Das liegt auch daran, dass es bei Kollisionen mit Wildtieren häufig zu schweren Schäden an den Fahrzeugen kommt. Wird beispielsweise ein nur 20 Kilogramm schweres Reh mit Tempo 100 von einem Pkw erfasst, wirkt eine Aufprallenergie von mehreren Tonnen sowohl auf das Tier als auch auf das Auto. „Der Schlüssel, um solche Unfälle oder zumindest schwere Schäden zu vermeiden, ist angepasste Geschwindigkeit“, sagt Schneider. In Wildwechsel-Zonen sollten Autofahrer lieber noch fünf bis zehn Kilometer unter der empfohlenen Höchstgeschwindigkeit bleiben, am besten nicht schneller als 60 Kilometer pro Stunde unterwegs sein. Schneider erinnert zudem daran, wie wichtig es sei, entsprechende Warnschilder ernst zu nehmen: „Die stehen nicht von ungefähr dort.“
Weniger weit verbreitet sind Wildwarnanlagen, wie sie 2011 im Reichswald im Kreis Kleve installiert wurden. Dabei geben die elektronischen Schilder Lichtsignale, wenn sich in dem überwachten Bereich Wild der Straße nähert. Das hat laut Schneider zwar einen höheren Aufmerksamkeitswert, dennoch müssten auch normale Schilder beachtet werden. Als nicht sehr wirksam haben sich laut einer Studie blaue Reflektoren am Straßenrand erwiesen, die Wild davon abhalten sollen, die Fahrbahn zu überqueren. Schneider betont, es sei wichtig, in entsprechenden Abschnitten aufmerksam den Wald- und Straßenrand zu beobachten. Passagen, in denen der Wald bis zur Straße reicht, sind gefährlicher. Zudem sind die Tiere selten allein unterwegs; es muss immer mit Nachzüglern gerechnet werden. Und wenn Wild im Scheinwerferlicht auftaucht: abblenden, abbremsen, hupen.
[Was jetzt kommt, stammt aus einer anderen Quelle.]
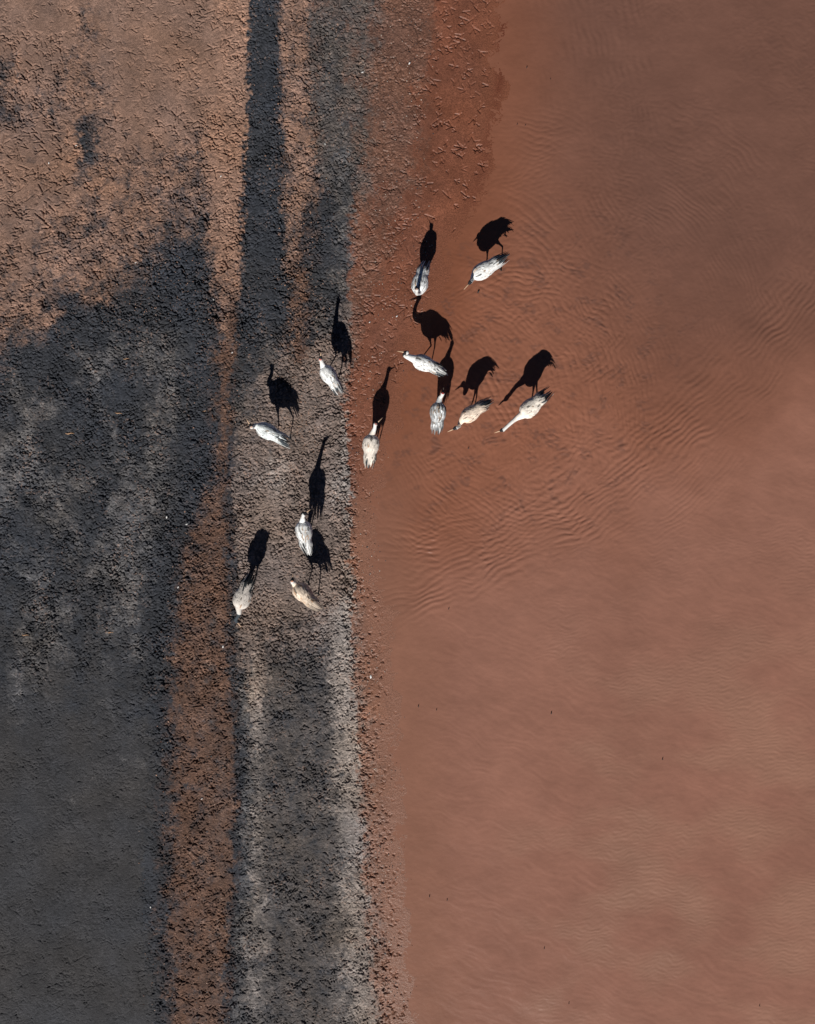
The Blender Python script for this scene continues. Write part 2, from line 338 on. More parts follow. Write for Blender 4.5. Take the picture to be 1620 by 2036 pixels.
# turbid water colour: silt tone with sky-reflection falloff and sheen painted in
A1 = np.array((.255, .103, .062)); A2 = np.array((.155, .078, .058)); A3 = np.array((.275, .130, .092)); A4 = np.array((.215, .080, .044)); A5 = np.array((.255, .120, .080))
big2 = fbm(U / 260, V / 300, 160, 4, .55)
topr = .9 * sm(740, 1220, U - .25 * V + 60 * big2) * (1 - sm(380, 1050, V + 80 * big2 - .12 * (U - 1200)))  # top right painted darker for weaker sky reflection, besides turbidity
lowm = sm(900, 1300, V + .45 * (U - 1000) + 120 * big2)  # lower water painted lighter for stronger reflection, besides turbidity
wc = A1 * (1 - topr[..., None]) + A2 * topr[..., None]
wc = wc * (1 - lowm[..., None]) + A3 * lowm[..., None]
s4 = ((1 - sm(0, 150, U - xw2)) * (.45 + .55 * sm(250, 600, V)))[..., None]; eb = sm(750, 1150, V)[..., None]; edge = A4 * (1 - eb) + A5 * eb
wc = wc * (1 - .9 * s4) + edge * .9 * s4
pl = fbm(U / 60, V / 38, 165, 5, .6); wc *= np.exp(.13 * big2 + .10 * pl + .05 * fbm(U / 14, V / 7, 170, 3))[..., None]
bc = (.24 * wm * sm(1100, 1600, V + .3 * (U - 1200)))[..., None]; wc = wc * (1 - bc) + np.array((.335, .200, .128)) * bc  # beige sheen of the wind ripples painted into the water colour
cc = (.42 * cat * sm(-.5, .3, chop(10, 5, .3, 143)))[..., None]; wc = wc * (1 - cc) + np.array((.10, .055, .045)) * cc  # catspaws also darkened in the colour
keep = dep > -.6
dw = np.where(keep, 0, -3) * 0
wmsh = grid_mesh('water', X2, Y2, hw * S, keep); 
# drop loose vertices
import bmesh
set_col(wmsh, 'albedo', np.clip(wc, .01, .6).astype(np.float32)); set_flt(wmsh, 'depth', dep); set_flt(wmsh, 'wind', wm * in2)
bm = bmesh.new(); bm.from_mesh(wmsh); bmesh.ops.delete(bm, geom=[v for v in bm.verts if not v.link_faces], context='VERTS'); bm.to_mesh(wmsh); bm.free()
water = bpy.data.objects.new('water', wmsh); C.objects.link(water); water['kind'] = 'structure'
m, nt, n, l, p = new_mat('turbid_water')
at = n.new('ShaderNodeAttribute'); at.attribute_name = 'albedo'; l.new(at.outputs['Color'], p.inputs['Base Color'])
wi = n.new('ShaderNodeAttribute'); wi.attribute_name = 'wind'
rr = n.new('ShaderNodeMapRange'); l.new(wi.outputs['Fac'], rr.inputs['Value']); rr.inputs['To Min'].default_value = .26; rr.inputs['To Max'].default_value = .42
l.new(rr.outputs[0], p.inputs['Roughness']); p.inputs['IOR'].default_value = 1.33
b, tx = bump(nt, 14, .25, .01, 4); l.new(b.outputs[0], p.inputs['Normal'])
wmsh.materials.append(m)
del X, Y, PX, PY, X2, Y2, wc, pl, big2, infr, wet, rough, crack, h, base

# ------------------------------------------------------------------ bird materials
def mat_attr(name, rough_, spec=.2, bscale=70, bstr=.25):
    m, nt, n, l, p = new_mat(name)
    at = n.new('ShaderNodeAttribute'); at.attribute_name = 'tint'
    b, tx = bump(nt, bscale, bstr, .01, 3)
    mr = n.new('ShaderNodeMapRange'); l.new(tx.outputs['Fac'], mr.inputs['Value']); mr.inputs['From Min'].default_value = .3; mr.inputs['From Max'].default_value = .7
    mr.inputs['To Min'].default_value = .85; mr.inputs['To Max'].default_value = 1.12
    mx = n.new('ShaderNodeVectorMath'); mx.operation = 'SCALE'; l.new(at.outputs['Color'], mx.inputs[0]); l.new(mr.outputs[0], mx.inputs['Scale'])
    l.new(mx.outputs[0], p.inputs['Base Color']); l.new(b.outputs[0], p.inputs['Normal'])
    p.inputs['Roughness'].default_value = rough_; p.inputs['Specular IOR Level'].default_value = spec
    return m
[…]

Ist ein Unfall nicht mehr zu vermeiden, sollte der Fahrer bremsen, aber nicht ausweichen, weil dann meist die Kontrolle über das Fahrzeug verloren geht. Nach einer Kollision muss die Unfallstelle gesichert, das angefahrene Wild von der Straße entfernt und die Polizei verständigt werden. Selbst wenn ein Tier scheinbar gesund weiterläuft und im Unfallbereich keine Blutspuren erkennbar sind, kann es schwerste innere Verletzungen davongetragen haben, an denen es später qualvoll verendet. Deshalb ist es wichtig, alle Wildunfälle zu melden, damit ein Jäger mit seinem ausgebildeten Jagdhund das Tier suchen und von seinen Qualen erlösen kann. In NRW ist bei allen Wildunfällen mit Paarhufern, also Hirschen, Rehen, Wildschweinen und Mufflons, die Unfallmeldung bei der Polizei sogar gesetzliche Pflicht.